Saturday, May 7, 2011

Indonesian GDP Shows Continued Strength

JAKARTA—Indonesia's economy continued to expand robustly in the first quarter, supported by rising investments, exports and healthy consumption, the government said, raising the possibility that the central bank may tighten monetary policy.

The official statistics agency said Thursday that Southeast Asia's largest economy grew 6.5% in the quarter ended March compared with the year-earlier period, and 1.5% from the previous quarter. The year-to-year figure was roughly what analysts expected, while the quarter-to-quarter growth was slightly slower.

The first-quarter strength was slightly slower than the 6.9% year-to-year expansion in the fourth quarter, which was a six-year high. Indonesia's fourth-quarter growth is usually higher because the government disburses most of its budget during the last quarter of the year. The figures aren't seasonally adjusted.

"Despite [coming in] lower than market expectation, GDP growth in the first quarter can still be considered as robust," said Standard Chartered economist Eric Alexander Sugandi. "We still retain our full-year GDP growth forecast for 2011 at 6.5%."

The government said that in the first quarter, investment grew 7.3% from a year earlier and exports gained 12.3%, while household consumption rose 4.5%. Government spending grew 3%, with imports expanding 15.6% amid increasing economic activity.

Bank International Indonesia economist Juniman said the government needs to boost its spending later this year to reach its 6.4% economic growth target for the full year. Mr. Juniman, who like many Indonesians uses only one name, is concerned that Indonesia's export growth could be slowed by the recent disasters in Japan, one of Indonesia's largest export markets. He said vehicle sales here will also likely fall this year due to disruptions to the production of vital components in Japan.

Mr. Juniman expressed concern that the rising energy subsidies that the government has to shoulder could limit its capacity to increase spending on infrastructure projects needed to accelerate economic growth.

Meanwhile, HSBC economist Wellian Wiranto said the country's strong household consumption figure suggests Bank Indonesia needs to tighten monetary policy further.

Mr. Wiranto said the consumption offers the central bank a policy-tightening comfort zone. "Moreover, the strength of consumption also tells us that price pressures will hardly go away on their own given the demand-side push."

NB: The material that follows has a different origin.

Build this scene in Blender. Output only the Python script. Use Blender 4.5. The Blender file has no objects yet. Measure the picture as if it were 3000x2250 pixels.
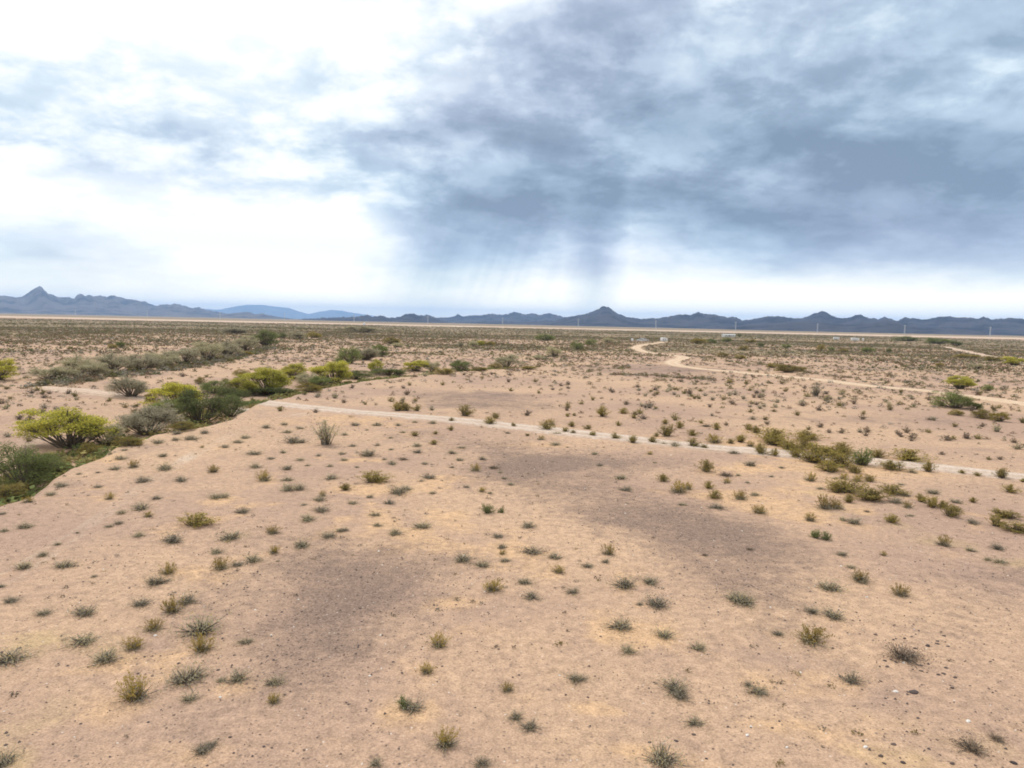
import bpy, math, random
import numpy as np
from mathutils import Matrix, Vector

SC = bpy.context.scene
COL = SC.collection
RNG = np.random.default_rng(11)
random.seed(11)

# ------------------------------------------------------------------ camera
H = 10.0                                   # drone height over the bluff
FPX = 2065.0                               # focal length in pixels of the 3000 px wide photograph
PITCH = math.atan((1125 - 947) / FPX)
ROLL = math.atan(0.0213)
_f = np.array([0, math.cos(PITCH), -math.sin(PITCH)])
_r0 = np.array([1.0, 0, 0]); _u0 = np.array([0, math.sin(PITCH), math.cos(PITCH)])
_r = _r0 * math.cos(ROLL) + _u0 * math.sin(ROLL)
_u = -_r0 * math.sin(ROLL) + _u0 * math.cos(ROLL)
cam_d = bpy.data.cameras.new('camera'); cam = bpy.data.objects.new('camera', cam_d); COL.objects.link(cam)
cam.matrix_world = Matrix(((_r[0], _u[0], -_f[0], 0), (_r[1], _u[1], -_f[1], 0), (_r[2], _u[2], -_f[2], H), (0, 0, 0, 1)))
cam_d.sensor_width = 36; cam_d.lens = 36 * FPX / 3000; cam_d.clip_start = 0.5; cam_d.clip_end = 300000
SC.camera = cam
CAM = np.array([0, 0, H])

def ray(px, py):
    d = _f + _r * ((np.asarray(px, float) - 1500) / FPX)[..., None] - _u * ((np.asarray(py, float) - 1125) / FPX)[..., None]
    return d / np.linalg.norm(d, axis=-1, keepdims=True)

def proj(P):
    q = np.asarray(P, float) - CAM
    z = q @ _f
    z = np.where(np.abs(z) < 1e-6, 1e-6, z)
    return 1500 + FPX * (q @ _r) / z, 1125 - FPX * (q @ _u) / z, z

def azel(px, py):
    d = ray(np.float64(px), np.float64(py))
    return math.atan2(d[0], d[1]), math.asin(d[2])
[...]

Indeed, year-to-year core inflation, which better reflects real demand, has been accelerating steadily, reaching 4.62% in April from 4.28% in December, although headline inflation has been easing since February.

Bank Indonesia has been reluctant to raise interest rates, with only one quarter-percentage-point increase in February, as it doesn't want to further attract short-term capital inflows. Instead, the central bank has allowed the rupiah to appreciate to help contain imported inflation.

"While the central bank has been allowing rupiah appreciation to lean into imported inflation, not all price pressures in the economy are imported," said Barclays Capital economist Prakriti Sofat.

The government also said the unemployment rate fell to 6.8% as of February from 7.41% a year earlier. Over the same period, the work force grew to 119.4 million from 116 million, it added.